History changes when Tara studies the Holocaust at Brigham Young University (BYU) and earns her doctorate in intellectual history at the University of Cambridge. She makes history by leaving the mountain for the slow ascent toward the apex of her profession.

Tara’s story is not, however, about her hatred of religion. Nor is the story of her father a tale of religious hatred. Their story is, instead, about the frailties of man. It is a story as old as the Scriptures and as clear as the history of all mankind: that those who believe every question has an answer, because they believe there is no question we cannot answer; that to believe these things is not to know God, but to know these people believe they are God.

To really know something, then, is to know how little we know. It is to know that to serve God is not to be a slave to God. Think of the alternative, because a God without mystery—a God who may as well text us, lest we bother to think for ourselves and interpret the text of the Bible—is more dictatorial than divine. He is, by this standard, more akin to an algorithm than a Creator: a celestial butler, the Ask Jeeves of the universe, with better search results.

An educated person, in contrast, knows the limitations of man, not God. Tara Westover is such a person. She knows that education is the gateway to enlightenment.
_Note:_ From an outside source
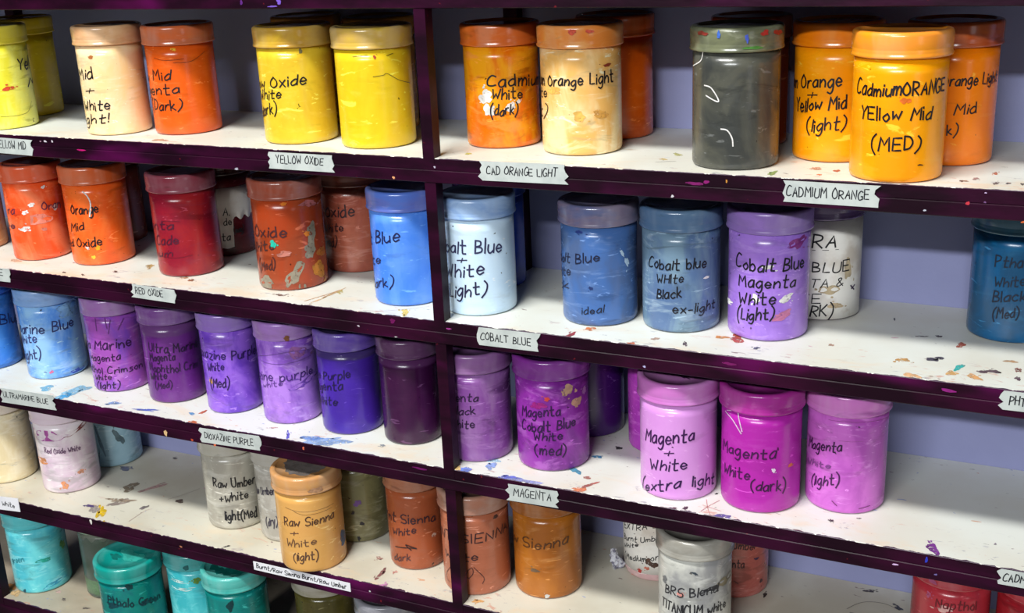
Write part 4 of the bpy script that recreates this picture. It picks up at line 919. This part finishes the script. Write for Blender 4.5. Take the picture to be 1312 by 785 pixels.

She seeks to understand what the light reveals by shining the disinfectant of sunlight onto the darkest pages of history. She does justice to Justice Louis Brandeis’s admonition that the greatest menace to freedom is an inert people who fail to avert evil through the processes of education.

She is educated, not because of the depth of her intelligence, but because of the degree of her wisdom. She has the humility that blesses the best readers of the Bible. She honors the Word through her love of words, ensuring that a house of many mansions also has many shelves of books.

Tara Westover’s education continues—no education is complete—so long as there are new ideas to discover and new debates about the oldest issues. Brave enough to stand up for herself, and bold enough to take a stand in defense of liberty, she is as much a standout in church as she is in the academy. She exercises oversight not under compulsion, but voluntarily; and not for sordid gain, but with eagerness.

Among so many sheep, she is a shepherdess.